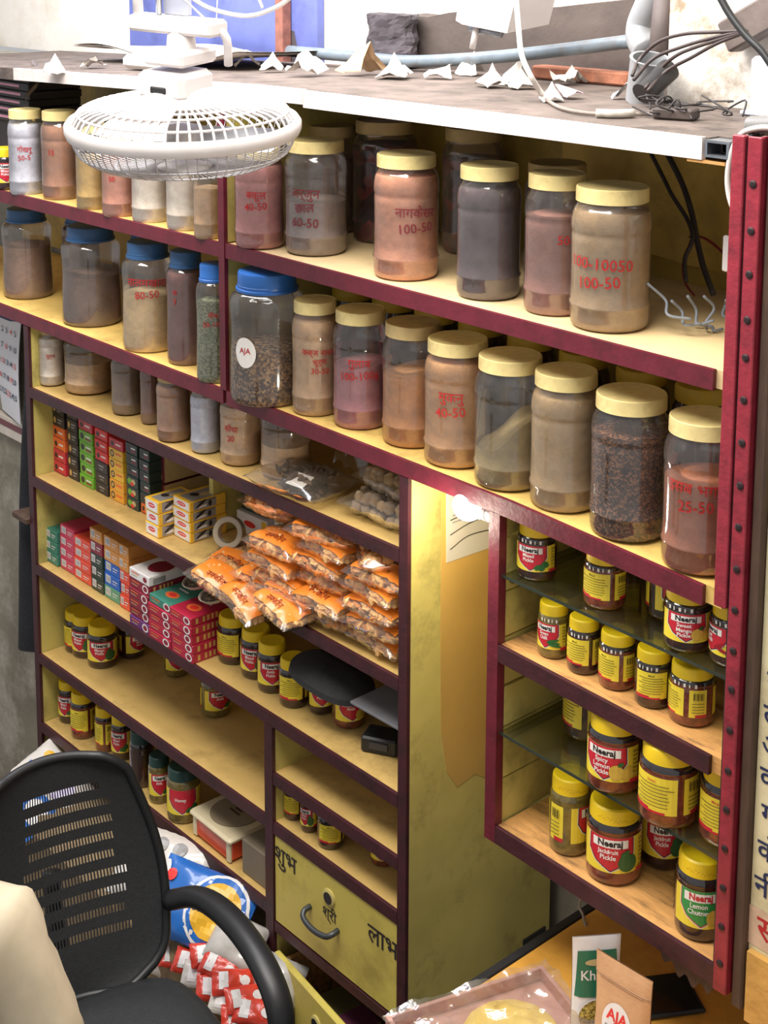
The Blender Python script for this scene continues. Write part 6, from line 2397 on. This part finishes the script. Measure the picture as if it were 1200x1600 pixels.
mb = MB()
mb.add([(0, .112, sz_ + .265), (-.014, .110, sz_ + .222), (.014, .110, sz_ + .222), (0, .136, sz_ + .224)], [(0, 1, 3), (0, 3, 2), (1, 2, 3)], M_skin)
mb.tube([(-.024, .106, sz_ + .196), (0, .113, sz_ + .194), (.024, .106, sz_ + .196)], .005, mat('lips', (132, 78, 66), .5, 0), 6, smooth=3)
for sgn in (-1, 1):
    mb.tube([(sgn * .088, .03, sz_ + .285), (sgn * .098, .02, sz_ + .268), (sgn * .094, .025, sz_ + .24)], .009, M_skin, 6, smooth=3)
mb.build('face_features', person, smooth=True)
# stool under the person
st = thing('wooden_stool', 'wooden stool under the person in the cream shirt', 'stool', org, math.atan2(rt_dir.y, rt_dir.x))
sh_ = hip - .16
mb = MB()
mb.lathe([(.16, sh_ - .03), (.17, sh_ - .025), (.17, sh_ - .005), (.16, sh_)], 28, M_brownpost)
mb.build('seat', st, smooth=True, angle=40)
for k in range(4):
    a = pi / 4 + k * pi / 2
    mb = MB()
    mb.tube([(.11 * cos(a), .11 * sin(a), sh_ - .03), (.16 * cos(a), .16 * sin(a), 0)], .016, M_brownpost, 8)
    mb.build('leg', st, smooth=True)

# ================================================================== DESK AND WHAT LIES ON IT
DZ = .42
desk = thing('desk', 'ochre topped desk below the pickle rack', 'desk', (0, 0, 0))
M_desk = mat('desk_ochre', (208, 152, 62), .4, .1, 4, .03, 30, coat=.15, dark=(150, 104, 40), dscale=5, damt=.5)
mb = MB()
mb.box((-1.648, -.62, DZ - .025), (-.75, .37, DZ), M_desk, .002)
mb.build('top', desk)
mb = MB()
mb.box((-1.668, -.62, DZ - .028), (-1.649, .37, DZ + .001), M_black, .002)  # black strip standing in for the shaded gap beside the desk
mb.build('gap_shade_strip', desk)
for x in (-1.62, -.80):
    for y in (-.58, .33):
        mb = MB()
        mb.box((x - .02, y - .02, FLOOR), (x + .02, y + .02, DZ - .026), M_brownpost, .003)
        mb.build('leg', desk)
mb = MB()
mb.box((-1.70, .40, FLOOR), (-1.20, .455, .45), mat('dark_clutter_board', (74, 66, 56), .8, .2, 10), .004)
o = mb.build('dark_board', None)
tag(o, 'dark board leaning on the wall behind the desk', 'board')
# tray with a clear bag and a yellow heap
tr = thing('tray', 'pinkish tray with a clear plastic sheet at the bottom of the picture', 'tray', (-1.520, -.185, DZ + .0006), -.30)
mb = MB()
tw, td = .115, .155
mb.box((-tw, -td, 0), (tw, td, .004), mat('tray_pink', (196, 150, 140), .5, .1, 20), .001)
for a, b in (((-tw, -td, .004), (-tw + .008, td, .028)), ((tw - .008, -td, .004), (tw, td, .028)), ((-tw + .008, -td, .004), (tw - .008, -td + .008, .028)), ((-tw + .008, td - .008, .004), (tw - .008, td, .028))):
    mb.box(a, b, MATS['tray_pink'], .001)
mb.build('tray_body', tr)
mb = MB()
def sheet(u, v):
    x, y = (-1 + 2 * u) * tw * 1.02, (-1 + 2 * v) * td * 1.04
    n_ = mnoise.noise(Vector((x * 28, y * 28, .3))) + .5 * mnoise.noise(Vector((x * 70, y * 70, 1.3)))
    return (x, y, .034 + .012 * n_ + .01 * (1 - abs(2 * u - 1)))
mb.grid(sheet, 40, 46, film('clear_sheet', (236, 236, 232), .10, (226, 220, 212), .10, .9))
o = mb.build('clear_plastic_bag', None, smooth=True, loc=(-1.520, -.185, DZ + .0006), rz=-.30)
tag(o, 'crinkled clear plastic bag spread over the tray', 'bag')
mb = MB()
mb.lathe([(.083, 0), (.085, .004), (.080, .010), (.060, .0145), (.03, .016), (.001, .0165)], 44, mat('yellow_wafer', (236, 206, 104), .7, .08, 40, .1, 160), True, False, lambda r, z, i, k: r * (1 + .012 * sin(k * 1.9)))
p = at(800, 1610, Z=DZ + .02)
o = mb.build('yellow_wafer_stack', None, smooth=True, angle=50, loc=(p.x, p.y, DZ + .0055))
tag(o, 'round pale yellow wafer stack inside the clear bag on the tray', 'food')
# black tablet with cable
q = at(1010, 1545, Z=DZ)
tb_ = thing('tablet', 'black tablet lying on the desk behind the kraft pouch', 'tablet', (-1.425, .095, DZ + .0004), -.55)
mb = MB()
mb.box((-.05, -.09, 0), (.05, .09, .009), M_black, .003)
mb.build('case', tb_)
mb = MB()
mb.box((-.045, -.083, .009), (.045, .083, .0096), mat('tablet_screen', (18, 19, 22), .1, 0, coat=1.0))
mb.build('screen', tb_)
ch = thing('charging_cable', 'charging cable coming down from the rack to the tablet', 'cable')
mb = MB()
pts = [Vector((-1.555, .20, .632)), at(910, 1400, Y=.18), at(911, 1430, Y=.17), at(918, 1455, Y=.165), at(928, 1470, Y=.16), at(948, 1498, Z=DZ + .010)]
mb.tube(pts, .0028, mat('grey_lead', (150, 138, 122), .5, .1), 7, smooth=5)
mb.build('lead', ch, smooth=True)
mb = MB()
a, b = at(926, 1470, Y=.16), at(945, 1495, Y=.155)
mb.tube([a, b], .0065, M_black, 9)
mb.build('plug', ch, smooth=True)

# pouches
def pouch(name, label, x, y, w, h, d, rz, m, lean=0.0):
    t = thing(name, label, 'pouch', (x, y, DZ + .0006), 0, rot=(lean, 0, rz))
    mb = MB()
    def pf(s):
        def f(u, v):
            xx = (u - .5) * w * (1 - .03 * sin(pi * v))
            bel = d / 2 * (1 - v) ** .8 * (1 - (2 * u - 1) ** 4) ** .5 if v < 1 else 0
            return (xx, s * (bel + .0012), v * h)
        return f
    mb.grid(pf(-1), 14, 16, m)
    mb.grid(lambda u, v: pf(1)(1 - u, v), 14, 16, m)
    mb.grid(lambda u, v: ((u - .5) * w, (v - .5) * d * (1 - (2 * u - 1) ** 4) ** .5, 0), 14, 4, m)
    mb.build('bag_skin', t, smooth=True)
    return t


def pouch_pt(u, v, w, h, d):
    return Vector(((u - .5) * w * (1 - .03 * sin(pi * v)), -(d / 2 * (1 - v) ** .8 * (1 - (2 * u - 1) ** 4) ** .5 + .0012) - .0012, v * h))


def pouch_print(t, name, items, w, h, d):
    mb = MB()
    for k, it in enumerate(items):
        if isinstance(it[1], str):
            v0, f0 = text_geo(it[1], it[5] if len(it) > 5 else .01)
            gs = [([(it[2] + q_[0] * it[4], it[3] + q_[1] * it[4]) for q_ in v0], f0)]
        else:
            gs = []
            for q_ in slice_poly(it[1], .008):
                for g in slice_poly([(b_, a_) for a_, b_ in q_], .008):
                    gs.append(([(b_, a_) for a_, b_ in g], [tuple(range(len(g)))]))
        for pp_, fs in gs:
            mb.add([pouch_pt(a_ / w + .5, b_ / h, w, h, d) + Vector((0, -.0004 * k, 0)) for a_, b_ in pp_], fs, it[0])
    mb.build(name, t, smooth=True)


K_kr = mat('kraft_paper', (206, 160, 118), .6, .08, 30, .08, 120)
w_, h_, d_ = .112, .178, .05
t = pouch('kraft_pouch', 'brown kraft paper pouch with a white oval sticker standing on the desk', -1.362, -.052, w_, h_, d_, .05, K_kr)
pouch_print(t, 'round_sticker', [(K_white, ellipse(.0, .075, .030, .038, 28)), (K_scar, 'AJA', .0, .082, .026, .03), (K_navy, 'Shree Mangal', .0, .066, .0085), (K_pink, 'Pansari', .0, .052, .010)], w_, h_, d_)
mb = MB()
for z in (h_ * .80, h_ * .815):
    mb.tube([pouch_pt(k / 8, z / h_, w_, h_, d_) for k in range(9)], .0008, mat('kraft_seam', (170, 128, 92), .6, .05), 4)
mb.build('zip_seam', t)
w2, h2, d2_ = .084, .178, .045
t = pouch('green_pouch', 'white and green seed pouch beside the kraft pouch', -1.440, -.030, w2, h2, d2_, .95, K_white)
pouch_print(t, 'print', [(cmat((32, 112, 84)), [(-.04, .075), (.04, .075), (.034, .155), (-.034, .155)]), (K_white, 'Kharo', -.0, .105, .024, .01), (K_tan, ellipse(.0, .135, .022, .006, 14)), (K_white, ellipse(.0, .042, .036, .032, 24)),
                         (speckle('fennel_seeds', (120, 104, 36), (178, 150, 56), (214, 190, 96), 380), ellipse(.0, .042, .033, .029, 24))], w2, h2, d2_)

__________________________________________________

GIVEN TASK —
Pictures excluded, repeat exactly the lines from the top of the material through the line with "mb.build('leg', st, smooth=True)", including both of those lines.

FINAL RESULT —
The Blender Python script for this scene continues. Write part 6, from line 2397 on. This part finishes the script. Measure the picture as if it were 1200x1600 pixels.
mb = MB()
mb.add([(0, .112, sz_ + .265), (-.014, .110, sz_ + .222), (.014, .110, sz_ + .222), (0, .136, sz_ + .224)], [(0, 1, 3), (0, 3, 2), (1, 2, 3)], M_skin)
mb.tube([(-.024, .106, sz_ + .196), (0, .113, sz_ + .194), (.024, .106, sz_ + .196)], .005, mat('lips', (132, 78, 66), .5, 0), 6, smooth=3)
for sgn in (-1, 1):
    mb.tube([(sgn * .088, .03, sz_ + .285), (sgn * .098, .02, sz_ + .268), (sgn * .094, .025, sz_ + .24)], .009, M_skin, 6, smooth=3)
mb.build('face_features', person, smooth=True)
# stool under the person
st = thing('wooden_stool', 'wooden stool under the person in the cream shirt', 'stool', org, math.atan2(rt_dir.y, rt_dir.x))
sh_ = hip - .16
mb = MB()
mb.lathe([(.16, sh_ - .03), (.17, sh_ - .025), (.17, sh_ - .005), (.16, sh_)], 28, M_brownpost)
mb.build('seat', st, smooth=True, angle=40)
for k in range(4):
    a = pi / 4 + k * pi / 2
    mb = MB()
    mb.tube([(.11 * cos(a), .11 * sin(a), sh_ - .03), (.16 * cos(a), .16 * sin(a), 0)], .016, M_brownpost, 8)
    mb.build('leg', st, smooth=True)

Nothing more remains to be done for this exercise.